Leading a platoon of mainly West Coast South Island infantrymen, he became a specialist in working many kilometres behind enemy lines at night, a skill he owed to his New Zealand childhood.

In later years, long after the war, he admitted he had not been a "very bright" school pupil and spent much of his younger days roaming the hills in and around Waimate shooting rabbits or "sneaking around at night raiding orchards".

His first DCM was awarded after he captured a group of Germans after a fierce close quarter fight in a small house behind enemy lines.

His second came from a similar engagement two months later when he and three New Zealand soldiers, working well behind enemy lines at night, came upon a remote house.

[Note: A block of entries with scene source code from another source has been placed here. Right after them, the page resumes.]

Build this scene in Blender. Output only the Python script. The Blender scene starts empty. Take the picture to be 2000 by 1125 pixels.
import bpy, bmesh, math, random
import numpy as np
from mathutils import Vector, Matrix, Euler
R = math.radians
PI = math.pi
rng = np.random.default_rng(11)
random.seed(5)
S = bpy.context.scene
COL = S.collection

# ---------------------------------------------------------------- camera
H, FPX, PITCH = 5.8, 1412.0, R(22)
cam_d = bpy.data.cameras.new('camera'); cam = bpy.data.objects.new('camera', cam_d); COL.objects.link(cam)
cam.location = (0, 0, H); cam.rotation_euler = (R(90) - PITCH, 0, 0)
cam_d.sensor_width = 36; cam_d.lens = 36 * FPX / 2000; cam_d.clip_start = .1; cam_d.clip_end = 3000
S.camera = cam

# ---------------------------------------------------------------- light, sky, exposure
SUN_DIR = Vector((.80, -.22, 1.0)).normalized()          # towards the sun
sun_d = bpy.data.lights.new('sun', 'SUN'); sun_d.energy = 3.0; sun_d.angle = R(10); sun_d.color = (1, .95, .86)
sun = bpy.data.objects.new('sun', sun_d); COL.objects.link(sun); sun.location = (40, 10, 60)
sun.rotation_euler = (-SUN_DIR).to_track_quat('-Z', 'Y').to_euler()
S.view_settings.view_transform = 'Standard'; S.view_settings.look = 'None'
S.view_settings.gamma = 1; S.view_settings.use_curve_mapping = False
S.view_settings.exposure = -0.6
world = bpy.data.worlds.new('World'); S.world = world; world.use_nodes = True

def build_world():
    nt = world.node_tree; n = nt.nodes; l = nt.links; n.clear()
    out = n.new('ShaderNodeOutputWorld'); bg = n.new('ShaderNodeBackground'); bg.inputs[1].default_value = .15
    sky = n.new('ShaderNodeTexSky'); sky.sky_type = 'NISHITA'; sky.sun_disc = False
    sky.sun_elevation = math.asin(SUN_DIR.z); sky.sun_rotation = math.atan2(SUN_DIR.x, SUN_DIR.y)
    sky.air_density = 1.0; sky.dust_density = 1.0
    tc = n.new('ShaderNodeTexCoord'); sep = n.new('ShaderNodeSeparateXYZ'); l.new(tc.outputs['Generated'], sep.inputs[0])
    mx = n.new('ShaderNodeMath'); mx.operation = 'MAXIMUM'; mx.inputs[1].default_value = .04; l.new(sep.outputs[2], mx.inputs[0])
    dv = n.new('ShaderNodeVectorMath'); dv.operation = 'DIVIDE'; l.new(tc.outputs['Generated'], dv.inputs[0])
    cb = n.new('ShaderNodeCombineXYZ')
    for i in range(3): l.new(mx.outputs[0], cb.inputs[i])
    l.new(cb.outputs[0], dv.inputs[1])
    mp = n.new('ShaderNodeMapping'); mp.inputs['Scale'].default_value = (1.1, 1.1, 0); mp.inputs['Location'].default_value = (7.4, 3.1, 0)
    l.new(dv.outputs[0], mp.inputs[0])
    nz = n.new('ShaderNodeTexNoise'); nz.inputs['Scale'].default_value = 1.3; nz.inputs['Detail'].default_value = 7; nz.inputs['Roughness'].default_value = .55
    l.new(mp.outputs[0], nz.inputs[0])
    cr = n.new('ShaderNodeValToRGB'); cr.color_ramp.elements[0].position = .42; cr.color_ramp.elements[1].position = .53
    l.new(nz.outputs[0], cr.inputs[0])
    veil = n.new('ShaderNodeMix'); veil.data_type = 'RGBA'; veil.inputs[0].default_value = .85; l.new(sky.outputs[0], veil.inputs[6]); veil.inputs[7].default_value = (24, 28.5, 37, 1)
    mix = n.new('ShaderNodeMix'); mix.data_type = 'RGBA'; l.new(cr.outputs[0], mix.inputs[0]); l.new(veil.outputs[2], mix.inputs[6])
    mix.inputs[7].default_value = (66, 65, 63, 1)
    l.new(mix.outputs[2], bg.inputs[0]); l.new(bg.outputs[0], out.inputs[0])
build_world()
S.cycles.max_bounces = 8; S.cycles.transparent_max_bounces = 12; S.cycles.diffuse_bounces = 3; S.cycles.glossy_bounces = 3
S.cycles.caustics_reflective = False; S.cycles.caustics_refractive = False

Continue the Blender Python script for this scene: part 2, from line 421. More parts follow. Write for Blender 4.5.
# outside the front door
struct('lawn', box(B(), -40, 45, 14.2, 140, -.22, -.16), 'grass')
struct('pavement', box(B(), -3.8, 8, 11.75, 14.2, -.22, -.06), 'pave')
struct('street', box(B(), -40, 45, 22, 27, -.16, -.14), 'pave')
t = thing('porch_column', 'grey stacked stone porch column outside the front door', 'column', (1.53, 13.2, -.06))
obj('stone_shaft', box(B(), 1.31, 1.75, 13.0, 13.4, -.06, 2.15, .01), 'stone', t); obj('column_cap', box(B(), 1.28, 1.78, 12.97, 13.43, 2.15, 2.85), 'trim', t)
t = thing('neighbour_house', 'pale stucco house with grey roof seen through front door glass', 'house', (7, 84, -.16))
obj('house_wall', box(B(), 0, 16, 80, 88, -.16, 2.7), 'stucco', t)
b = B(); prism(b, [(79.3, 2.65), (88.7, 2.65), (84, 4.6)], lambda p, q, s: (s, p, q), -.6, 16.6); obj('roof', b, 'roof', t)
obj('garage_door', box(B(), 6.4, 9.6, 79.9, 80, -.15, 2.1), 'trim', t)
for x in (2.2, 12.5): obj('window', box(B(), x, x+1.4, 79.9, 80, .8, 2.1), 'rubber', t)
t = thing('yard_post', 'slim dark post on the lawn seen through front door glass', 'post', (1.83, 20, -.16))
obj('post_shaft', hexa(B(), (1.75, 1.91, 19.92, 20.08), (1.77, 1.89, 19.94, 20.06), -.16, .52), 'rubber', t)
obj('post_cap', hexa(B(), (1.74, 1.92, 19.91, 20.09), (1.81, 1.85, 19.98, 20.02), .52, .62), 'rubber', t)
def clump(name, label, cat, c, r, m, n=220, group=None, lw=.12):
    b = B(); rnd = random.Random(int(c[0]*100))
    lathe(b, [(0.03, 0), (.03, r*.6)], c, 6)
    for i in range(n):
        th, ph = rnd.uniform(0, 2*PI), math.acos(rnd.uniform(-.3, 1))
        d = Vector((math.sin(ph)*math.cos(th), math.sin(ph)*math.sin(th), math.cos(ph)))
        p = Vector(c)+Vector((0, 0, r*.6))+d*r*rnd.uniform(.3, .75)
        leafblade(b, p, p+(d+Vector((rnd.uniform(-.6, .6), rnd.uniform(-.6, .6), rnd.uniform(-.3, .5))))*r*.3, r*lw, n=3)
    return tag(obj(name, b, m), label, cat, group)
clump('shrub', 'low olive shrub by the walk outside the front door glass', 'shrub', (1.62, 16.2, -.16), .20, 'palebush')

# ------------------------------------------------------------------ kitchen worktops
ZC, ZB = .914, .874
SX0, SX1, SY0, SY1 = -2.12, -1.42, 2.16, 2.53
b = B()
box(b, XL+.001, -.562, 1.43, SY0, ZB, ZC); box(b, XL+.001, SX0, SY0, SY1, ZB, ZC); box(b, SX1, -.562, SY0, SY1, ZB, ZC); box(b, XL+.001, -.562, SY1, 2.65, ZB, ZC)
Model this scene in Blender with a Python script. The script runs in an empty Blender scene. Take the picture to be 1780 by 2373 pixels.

Mr Batchelor said he could smell sauerkraut, a favourite German dish, so he knew there were Germans in the house. When the building was attacked "there were about 30 Germans inside and there was a bit if a fight".

His men ran out of ammunition, but used captured German weapons to take 19 prisoners back to the New Zealand lines before daylight.

They discovered later that the house had been the German forward headquarters and one of the prisoners was their commanding officer.

Mr Batchelor who spent all his life, apart from his war service years, in Waimate, was slightly wounded twice but otherwise came through the war unhurt.

His funeral, with full military honours, will be held at the Waimate High School on Wednesday.